Even hotel guests cannot just walk into a V.I.P. room. They must be invited by a junket, who takes their money and exchanges it for dead chips, which are issued by the casino and sold to the junket for slightly less than the face value of the chip. The patrons play with these chips in the V.I.P. room and either win real chips, which they can cash in, or lose everything. The system guarantees a certain level of play: Once the dead chips are bought, they may never be exchanged for cash or real chips, except by winning at the gaming table.

It is not unusual for an individual to spend $5 million or $6 million a night at a V.I.P.-room table. In recent years, V.I.P. rooms have accounted for as much as 77 percent of all gambling revenue in Macao. In 2006, the most recent year for which figures are available, the number was 59 percent.

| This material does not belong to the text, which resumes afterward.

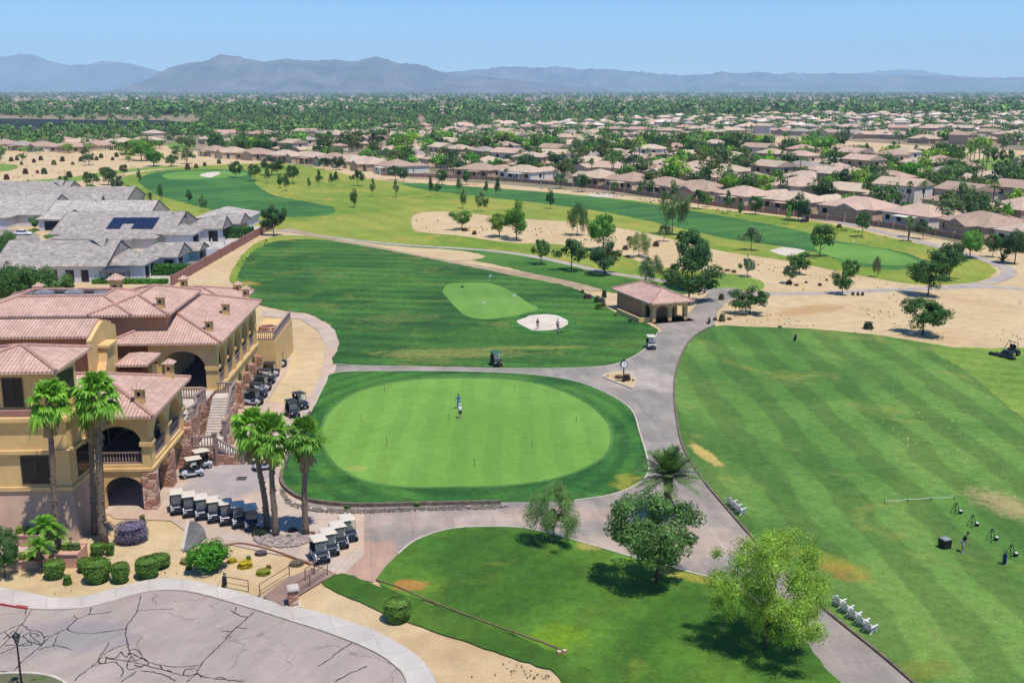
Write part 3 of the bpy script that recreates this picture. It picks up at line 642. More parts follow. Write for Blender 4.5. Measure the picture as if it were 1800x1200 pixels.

But the V.I.P. rooms have a darker side—one that New Jersey regulators are closely scrutinizing in connection with the MGM-Pansy deal, according to people familiar with the investigation. High rollers launder money there. They also evade taxes by placing side bets with the junket. When the stakes are high enough, gamblers inevitably borrow large sums of money, and those who lose accrue debts. So it is no surprise that the junket's repertoire also includes loan-sharking and debt collecting.

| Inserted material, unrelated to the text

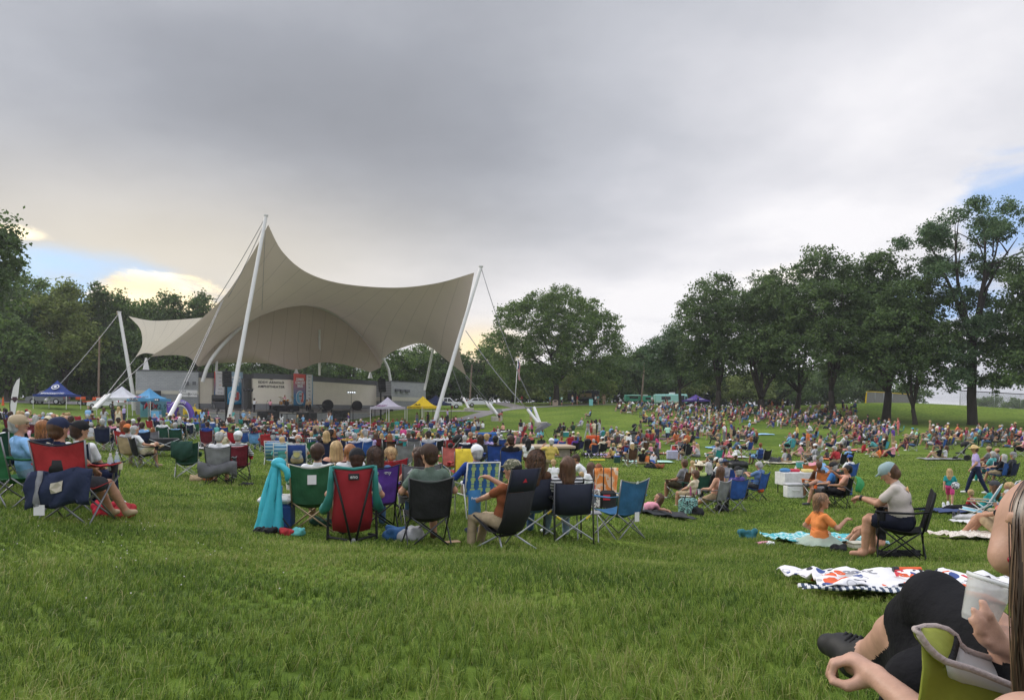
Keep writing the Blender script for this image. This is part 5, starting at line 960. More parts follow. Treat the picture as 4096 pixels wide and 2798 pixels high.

In the 1990s, when Stanley still enjoyed a monopoly, rival triad factions fought in the streets for control of the V.I.P. rooms. The violence peaked in 1999, when the Portuguese left the island and triad groups battled to hold onto their turf. Manuel Joaquim das Neves, director of Macao's Gaming Inspection and Coordination Bureau, is coy when questioned about organized crime in the island's V.I.P. rooms. "Is it organized crime, or is it just crime?" he asks. "Where is free of crime? I think nowhere."

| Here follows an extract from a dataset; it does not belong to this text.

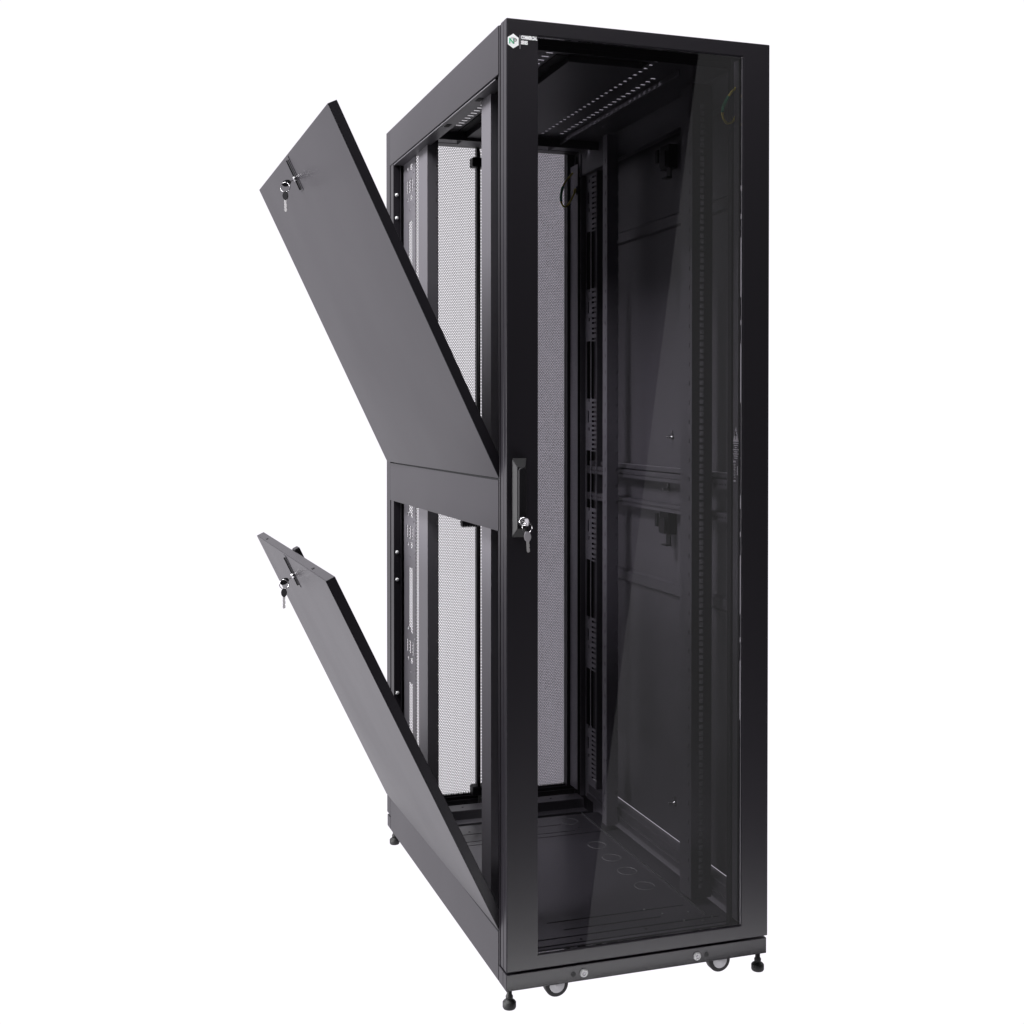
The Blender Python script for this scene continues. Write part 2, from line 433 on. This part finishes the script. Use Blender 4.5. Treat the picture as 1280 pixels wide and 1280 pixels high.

Pansy expects to take the stand soon at a hearing before the New Jersey Casino Control Commission to face questions about her past and the alleged links between her father and the triads. No one in her family has ever been cross-examined on these topics. "There is still a chance that at the hearing they are still going to find me somebody that's not suitable as a partner for MGM," she says.

The commission has occasionally denied licenses to applicants whom it deems unsuitable. In 1979, New Jersey refused to grant a full license to Caesars Palace until chief executive Cliff Perlman, who allegedly had Mob connections, was ousted. Perlman left in 1981, and Caesars received the license. In 1985, Barron Hilton, head of the global hotel chain that bears his surname, was denied a license to operate a casino in Atlantic City because he did business with California lawyer Sidney Korshak, a reputed fixer for the Mob. After six years of lobbying, the Hiltons won a license in 1991. In December, Columbia Sussex was forced to put its Tropicana Atlantic City up for sale after New Jersey authorities refused to renew its license, citing poor customer service and a failure to create an independent audit committee.

MGM is in the development stages of a $5 billion, 72-acre hotel-and-casino complex in Atlantic City but has made no actual financial commitment—a move some see as an effort to impress upon the commission what New Jersey might sacrifice if MGM leaves the state. For now, however, MGM has a joint venture in Atlantic City, which, Pansy believes, it would consider withdrawing from if forced to choose between it and her new tower in Macao.

The MGM spokesperson declined to comment about that possibility, saying the company had "seen similar speculation from Wall Street analysts" but that company leaders "firmly believe that the New Jersey decision will be favorable." MGM is already planning to build another casino with Pansy on Macao's Cotai Strip, less than a mile from the Grand Macau.

The New Jersey commission is in a no-win situation. If it disagrees with Nevada and denies the license, the U.S. regulatory framework for gaming could be thrown into confusion. If it grants the license, Schreck, the gaming lawyer, says, it will face widespread criticism for giving the Ho family an entrée into the U.S. casino industry. "This is why this investigation is so crucial and why it is taking so long."


It's also taking so long because New Jersey investigators are plowing through a mountain of documents provided by an unexpected source. The Family Focus Coalition, a little-known U.S. evangelical group that opposes gambling, posted a voluminous dossier about the Ho family on the internet last year. The information on the website delves into not only Stanley's triad links but also Pansy's personal life. The records detail her divorce from Julian Hui, who is also alleged to have triad links, as well as her relationship with ex-boyfriend Gilbert Yeung, a wealthy playboy whose father is alleged to have been a senior figure in the Sun Yee On triad gang. Sources at the U.S. Department of Justice and the Royal Canadian Mounted Police verified the authenticity of many documents.

The Family Focus Coalition's founder, upstate New York pastor Gary Kellner, says he went into hiding after posting the dossier and fears reprisals, though he won't say from whom. He would not talk on the phone and only answers questions in sporadic emails. He says he's been subjected to a "constant campaign of harassment, including hate mail and death threats."

Kellner says a whistleblower whom he won't identify supplied the dossier. Pansy believes that one of her many competitors may have provided it, hoping to sabotage the deal. Its exposure of her personal life was one of the most painful parts of the joint venture. "I am not accustomed to this whole process," she says, adding, "We are going to be able to prove there is nothing to be concerned about the way we conduct business."

Pansy promises to keep the criminal element out of her V.I.P. rooms and, indeed, out of her casino. "We go through a very stringent check and review before we approve any V.I.P.-room operators," she says.

As Pansy stands to leave the cocktail lounge, one of the only completed areas of the Grand Macau, the bottle of Evian is presented before her lips once more, and Pansy takes a sip. "This is room temperature. We do not have cold?" she asks a terrified minion as the entourage begins to whirl about her once more. The great glass doors swing open, and off she marches, through the dust and dirt of the construction site. And in the midst of all this mess and chaos—the workmen digging, sawing, grinding, and sweeping—it appears that she alone remains spotless.